* TASK TO CARRY OUT:
Reproduce exactly the lines below, from the first through the one containing "R = math.radians", and nothing more.

* DATA SHOWN:
>>

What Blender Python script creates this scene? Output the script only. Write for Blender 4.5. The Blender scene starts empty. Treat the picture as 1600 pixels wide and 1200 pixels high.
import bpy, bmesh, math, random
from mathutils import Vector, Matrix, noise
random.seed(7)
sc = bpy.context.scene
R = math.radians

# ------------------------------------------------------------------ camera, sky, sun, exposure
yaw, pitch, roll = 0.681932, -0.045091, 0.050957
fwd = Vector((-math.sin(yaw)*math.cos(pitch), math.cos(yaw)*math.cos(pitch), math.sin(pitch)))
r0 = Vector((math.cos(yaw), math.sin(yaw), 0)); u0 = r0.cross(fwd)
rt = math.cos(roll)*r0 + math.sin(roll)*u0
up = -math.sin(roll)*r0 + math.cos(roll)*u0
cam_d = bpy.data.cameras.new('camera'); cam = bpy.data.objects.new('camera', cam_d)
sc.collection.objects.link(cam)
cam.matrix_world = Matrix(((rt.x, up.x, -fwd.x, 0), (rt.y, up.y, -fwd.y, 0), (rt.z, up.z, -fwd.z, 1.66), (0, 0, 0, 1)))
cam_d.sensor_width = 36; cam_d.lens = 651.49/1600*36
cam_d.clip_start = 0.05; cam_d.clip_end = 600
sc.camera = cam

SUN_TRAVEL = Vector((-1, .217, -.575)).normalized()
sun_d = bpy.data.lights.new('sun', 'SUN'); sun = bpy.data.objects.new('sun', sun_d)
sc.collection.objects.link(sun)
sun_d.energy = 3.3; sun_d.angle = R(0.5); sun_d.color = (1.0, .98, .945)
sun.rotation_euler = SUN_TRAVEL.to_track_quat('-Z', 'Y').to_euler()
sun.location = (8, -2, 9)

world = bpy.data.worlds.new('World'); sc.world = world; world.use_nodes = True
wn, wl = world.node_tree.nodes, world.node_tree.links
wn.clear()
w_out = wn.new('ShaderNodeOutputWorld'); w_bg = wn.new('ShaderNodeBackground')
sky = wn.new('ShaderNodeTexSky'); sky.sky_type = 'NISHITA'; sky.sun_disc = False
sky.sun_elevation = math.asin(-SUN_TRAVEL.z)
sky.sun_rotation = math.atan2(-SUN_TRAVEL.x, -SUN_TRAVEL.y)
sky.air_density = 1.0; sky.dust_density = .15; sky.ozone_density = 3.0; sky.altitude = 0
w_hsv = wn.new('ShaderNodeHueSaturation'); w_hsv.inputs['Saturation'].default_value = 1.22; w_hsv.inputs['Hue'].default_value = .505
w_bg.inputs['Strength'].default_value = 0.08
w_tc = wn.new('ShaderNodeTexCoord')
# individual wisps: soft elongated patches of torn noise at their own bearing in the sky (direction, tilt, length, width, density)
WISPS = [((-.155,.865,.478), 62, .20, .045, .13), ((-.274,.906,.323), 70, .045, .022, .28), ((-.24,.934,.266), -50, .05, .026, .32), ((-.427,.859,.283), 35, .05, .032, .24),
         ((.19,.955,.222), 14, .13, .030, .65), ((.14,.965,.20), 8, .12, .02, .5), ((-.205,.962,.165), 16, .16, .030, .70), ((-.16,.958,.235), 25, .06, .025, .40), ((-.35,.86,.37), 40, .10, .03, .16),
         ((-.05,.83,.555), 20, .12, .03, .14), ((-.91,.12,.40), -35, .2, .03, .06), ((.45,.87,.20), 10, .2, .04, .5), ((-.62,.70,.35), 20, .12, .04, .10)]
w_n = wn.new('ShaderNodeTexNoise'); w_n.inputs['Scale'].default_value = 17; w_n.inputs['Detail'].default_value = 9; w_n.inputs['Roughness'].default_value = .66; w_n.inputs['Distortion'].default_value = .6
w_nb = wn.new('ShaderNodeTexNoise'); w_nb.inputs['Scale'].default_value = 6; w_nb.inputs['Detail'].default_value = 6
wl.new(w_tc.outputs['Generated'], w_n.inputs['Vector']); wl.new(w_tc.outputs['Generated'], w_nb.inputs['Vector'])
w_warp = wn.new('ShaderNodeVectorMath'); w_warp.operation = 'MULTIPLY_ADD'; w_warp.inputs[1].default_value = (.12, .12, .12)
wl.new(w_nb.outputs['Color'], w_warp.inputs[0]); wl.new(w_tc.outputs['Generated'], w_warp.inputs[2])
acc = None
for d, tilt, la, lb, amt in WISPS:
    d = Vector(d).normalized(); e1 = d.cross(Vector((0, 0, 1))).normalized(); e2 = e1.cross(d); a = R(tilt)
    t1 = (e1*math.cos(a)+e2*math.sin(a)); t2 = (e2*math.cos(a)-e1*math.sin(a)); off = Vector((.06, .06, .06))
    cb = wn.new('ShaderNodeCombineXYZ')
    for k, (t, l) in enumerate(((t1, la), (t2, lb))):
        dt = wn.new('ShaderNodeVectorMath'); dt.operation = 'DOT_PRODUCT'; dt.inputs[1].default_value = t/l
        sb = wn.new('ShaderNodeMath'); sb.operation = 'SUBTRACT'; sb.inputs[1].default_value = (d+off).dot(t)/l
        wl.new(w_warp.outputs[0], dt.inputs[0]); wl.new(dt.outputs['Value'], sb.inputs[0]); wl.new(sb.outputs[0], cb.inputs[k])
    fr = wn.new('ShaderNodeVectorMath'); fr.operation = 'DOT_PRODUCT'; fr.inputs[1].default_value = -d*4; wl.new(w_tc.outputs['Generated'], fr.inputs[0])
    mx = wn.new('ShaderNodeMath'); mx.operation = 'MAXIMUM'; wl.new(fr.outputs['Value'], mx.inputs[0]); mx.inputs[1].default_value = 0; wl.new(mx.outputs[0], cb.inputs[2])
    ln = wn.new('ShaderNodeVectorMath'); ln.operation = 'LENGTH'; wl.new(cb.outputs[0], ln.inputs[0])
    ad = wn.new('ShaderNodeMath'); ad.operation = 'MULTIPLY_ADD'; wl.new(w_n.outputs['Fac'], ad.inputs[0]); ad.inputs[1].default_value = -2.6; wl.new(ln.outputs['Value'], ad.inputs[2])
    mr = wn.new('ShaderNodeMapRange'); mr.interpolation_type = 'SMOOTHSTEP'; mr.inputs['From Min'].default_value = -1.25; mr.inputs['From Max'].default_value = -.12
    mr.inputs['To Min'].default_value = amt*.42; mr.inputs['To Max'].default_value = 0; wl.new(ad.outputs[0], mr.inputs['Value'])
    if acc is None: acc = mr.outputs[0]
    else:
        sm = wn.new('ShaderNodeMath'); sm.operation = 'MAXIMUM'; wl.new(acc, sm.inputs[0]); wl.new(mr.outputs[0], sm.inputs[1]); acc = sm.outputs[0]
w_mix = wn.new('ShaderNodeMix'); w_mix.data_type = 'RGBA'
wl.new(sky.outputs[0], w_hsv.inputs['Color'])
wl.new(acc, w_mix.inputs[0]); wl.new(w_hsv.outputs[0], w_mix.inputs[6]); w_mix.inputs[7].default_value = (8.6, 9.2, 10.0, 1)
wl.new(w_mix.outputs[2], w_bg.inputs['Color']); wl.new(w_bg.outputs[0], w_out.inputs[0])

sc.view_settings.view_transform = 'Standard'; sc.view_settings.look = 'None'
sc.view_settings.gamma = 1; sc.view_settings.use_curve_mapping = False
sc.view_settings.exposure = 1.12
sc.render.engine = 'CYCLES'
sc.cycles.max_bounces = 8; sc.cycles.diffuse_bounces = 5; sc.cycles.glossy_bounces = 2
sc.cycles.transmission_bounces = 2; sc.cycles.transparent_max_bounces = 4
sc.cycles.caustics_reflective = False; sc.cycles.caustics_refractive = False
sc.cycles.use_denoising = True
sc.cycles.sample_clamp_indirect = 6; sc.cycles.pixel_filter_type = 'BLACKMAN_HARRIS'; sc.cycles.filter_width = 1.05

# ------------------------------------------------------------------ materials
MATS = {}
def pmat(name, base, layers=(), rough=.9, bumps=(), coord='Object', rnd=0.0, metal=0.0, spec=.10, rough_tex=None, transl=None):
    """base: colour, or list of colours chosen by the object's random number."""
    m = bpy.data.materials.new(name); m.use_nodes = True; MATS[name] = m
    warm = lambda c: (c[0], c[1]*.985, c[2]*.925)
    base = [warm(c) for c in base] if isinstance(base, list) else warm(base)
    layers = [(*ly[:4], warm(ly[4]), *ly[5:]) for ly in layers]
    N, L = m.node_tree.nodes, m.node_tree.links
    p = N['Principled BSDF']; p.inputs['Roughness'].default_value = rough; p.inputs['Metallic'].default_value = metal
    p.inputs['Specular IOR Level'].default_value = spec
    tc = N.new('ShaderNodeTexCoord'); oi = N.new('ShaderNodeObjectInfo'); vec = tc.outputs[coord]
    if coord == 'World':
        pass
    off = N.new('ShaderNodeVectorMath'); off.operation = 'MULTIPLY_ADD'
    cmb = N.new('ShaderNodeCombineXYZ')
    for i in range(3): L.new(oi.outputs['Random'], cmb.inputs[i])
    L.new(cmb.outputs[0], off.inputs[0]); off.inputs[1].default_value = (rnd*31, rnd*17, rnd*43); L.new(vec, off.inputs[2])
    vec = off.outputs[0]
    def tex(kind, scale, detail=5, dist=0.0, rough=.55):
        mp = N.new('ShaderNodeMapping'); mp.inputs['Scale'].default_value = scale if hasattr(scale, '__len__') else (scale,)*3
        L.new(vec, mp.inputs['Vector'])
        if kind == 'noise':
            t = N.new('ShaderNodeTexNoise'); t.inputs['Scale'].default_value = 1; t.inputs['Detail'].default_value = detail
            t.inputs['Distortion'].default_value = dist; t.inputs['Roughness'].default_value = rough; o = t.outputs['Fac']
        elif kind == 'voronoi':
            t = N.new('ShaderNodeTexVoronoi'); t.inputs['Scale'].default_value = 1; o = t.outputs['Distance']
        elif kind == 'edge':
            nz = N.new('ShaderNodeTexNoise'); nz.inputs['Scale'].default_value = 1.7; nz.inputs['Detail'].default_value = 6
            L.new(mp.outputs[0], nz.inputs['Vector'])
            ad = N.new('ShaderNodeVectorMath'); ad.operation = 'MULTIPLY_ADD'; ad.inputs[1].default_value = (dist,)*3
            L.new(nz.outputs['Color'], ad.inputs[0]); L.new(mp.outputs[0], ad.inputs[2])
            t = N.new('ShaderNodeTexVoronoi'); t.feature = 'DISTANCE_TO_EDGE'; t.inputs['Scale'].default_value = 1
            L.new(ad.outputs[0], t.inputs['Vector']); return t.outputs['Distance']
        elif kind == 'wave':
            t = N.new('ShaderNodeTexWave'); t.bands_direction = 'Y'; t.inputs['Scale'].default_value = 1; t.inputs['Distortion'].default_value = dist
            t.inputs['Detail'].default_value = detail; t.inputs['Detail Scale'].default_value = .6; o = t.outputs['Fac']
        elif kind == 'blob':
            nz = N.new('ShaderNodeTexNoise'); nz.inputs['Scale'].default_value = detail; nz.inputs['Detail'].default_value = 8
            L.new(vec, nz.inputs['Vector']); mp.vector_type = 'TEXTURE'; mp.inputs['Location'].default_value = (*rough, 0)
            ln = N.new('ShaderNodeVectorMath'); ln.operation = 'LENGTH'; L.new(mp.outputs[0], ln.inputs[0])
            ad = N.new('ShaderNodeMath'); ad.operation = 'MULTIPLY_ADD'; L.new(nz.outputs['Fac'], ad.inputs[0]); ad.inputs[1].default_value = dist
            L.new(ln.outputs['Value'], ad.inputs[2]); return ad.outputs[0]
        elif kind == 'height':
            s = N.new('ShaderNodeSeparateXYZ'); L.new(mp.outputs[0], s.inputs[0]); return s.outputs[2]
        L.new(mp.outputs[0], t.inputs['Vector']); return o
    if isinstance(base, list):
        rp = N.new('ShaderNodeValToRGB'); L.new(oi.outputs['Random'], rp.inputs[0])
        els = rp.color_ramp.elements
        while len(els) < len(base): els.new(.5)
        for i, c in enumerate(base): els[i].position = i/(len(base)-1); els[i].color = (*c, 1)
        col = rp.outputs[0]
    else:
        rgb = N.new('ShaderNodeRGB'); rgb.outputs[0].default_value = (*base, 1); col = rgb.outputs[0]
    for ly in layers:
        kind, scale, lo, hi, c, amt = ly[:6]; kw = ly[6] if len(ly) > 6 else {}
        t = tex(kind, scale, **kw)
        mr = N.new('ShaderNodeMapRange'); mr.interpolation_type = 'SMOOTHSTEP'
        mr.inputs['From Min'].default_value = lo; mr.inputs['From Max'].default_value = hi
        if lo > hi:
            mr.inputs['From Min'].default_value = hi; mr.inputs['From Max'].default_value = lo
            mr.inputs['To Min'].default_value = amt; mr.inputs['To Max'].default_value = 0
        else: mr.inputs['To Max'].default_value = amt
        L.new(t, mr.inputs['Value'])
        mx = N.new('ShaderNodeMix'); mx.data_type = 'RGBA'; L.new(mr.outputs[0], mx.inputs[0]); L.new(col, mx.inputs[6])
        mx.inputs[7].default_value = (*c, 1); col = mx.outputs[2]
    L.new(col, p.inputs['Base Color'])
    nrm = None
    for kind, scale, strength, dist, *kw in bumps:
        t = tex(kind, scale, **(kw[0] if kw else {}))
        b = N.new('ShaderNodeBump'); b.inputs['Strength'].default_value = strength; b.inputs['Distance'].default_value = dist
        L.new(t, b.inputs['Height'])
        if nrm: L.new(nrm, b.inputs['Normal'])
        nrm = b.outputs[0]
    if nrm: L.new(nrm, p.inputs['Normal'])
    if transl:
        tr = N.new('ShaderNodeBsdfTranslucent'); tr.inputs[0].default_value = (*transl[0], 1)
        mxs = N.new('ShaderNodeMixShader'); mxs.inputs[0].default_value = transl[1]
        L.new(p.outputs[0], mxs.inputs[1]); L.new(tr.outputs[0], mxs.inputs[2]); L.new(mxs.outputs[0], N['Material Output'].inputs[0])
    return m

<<

* SOLUTION FOR THIS PROBLEM:
What Blender Python script creates this scene? Output the script only. Write for Blender 4.5. The Blender scene starts empty. Treat the picture as 1600 pixels wide and 1200 pixels high.
import bpy, bmesh, math, random
from mathutils import Vector, Matrix, noise
random.seed(7)
sc = bpy.context.scene
R = math.radians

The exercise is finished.